Ethiopia has terminated the Poly-GCL licence given a lack of progress in developing the Calub and Hilala gas fields.
Minister of Mines & Petroleum Takele Uma Banti held a press conference announcing Ethiopia’s move to end the Chinese company’s activities. Citing previous notices, Takele said the termination was now in full effect.
“That said, as long as the financing that would enable to develop the oil and gas fields the ministry is open for mutual and expeditious settlement,” the minister said.
The ministry issued a demand to Poly-GCL in March. The company needed to deposit cash at the National Bank of Ethiopia (NBE) by the end of June, the ministry said, or face termination.

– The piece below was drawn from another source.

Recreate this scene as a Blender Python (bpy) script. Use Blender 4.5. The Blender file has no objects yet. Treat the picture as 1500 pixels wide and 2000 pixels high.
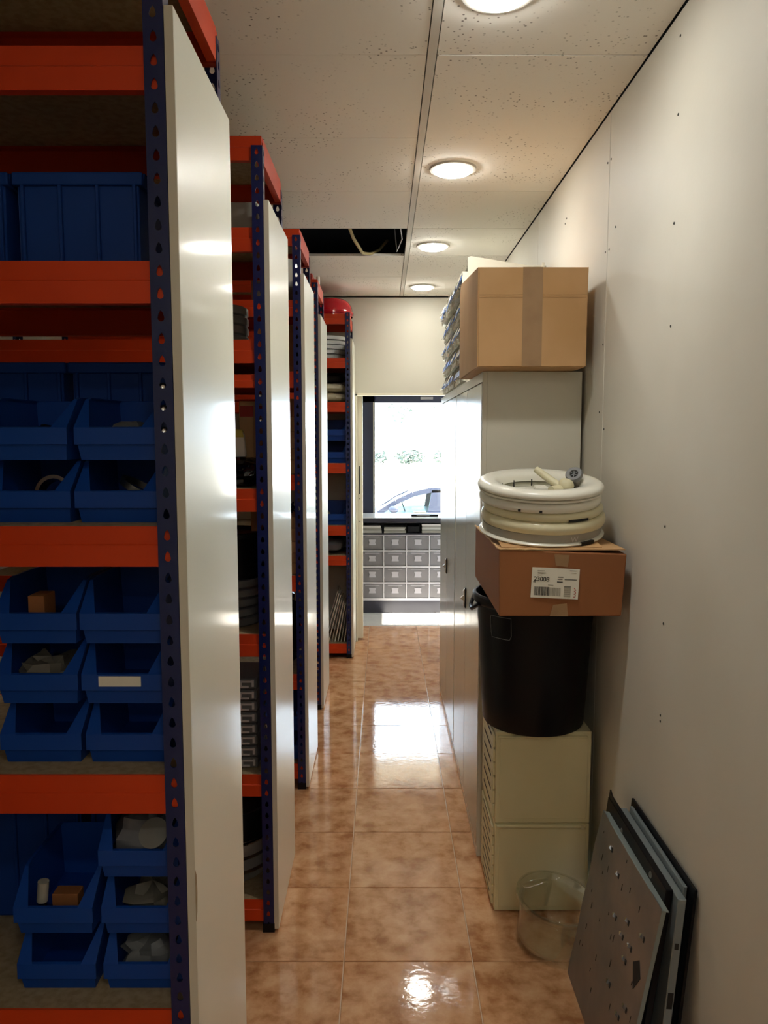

It also asked Poly-GCL to show its debt financing plans and provide funds for community development.
The ministry has projected that Poly-GCL would need to invest $4.2 billion to develop the Calub and Hilala project. The Chinese plan is to pipe the gas 750 km to a nearshore liquefaction plant off Djibouti.
High-level needs
Poly-GCL executives gave a presentation on Chinese investment in Africa, and Ethiopia in particular, in June. Executive director Kang Houping said Chinese regulator National Development and Reform Commission (NDRC) saw the company’s projects as of great importance.

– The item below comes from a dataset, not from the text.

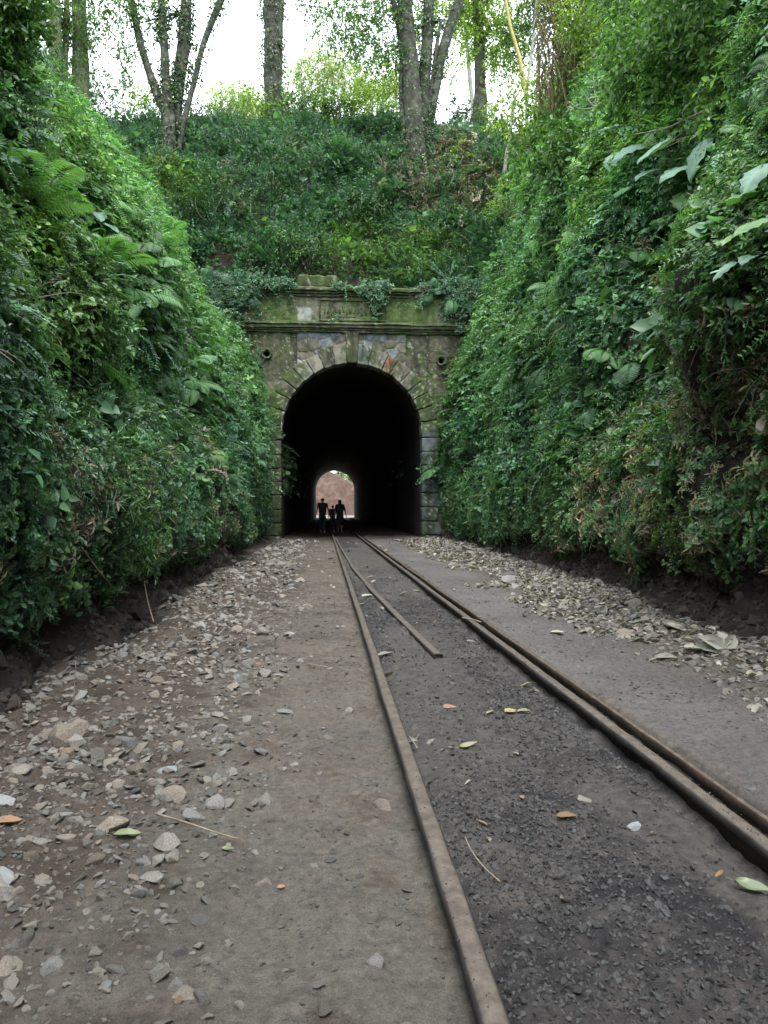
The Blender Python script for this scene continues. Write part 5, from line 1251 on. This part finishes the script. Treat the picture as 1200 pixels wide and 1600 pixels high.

The executive called for China to include the Poly-GCL project in the country’s high-level spending plans. The initial plan from the Chinese company involved a 3 million tonne per year LNG plant, potentially rising in the longer term to 10mn tpy.
The company struck a memorandum of understanding (MoU) with GNE Hong Kong on the Ethiopia project. GNE raised the prospect of investing in Poly-GCL in order to support the gas export plan.
Poly-GCL said it would need to raise $500 million to get the plan going. Signing the MoU in July, the company said it aimed to begin work in the fourth quarter of 2022 and start commercial production in mid-2025.
While the Chinese company has been unable to make progress, there may be alternatives. Takele, the day before terminating the Chinese deal, held talks with Prince Abass Ben Ali Ben Nayef of Jordan and United Capital.
The two sides discussed “investment opportunities on the development of natural gas … in Ethiopia. We’ve agreed on partnership and laid out the foundation to begin work immediately,” he said.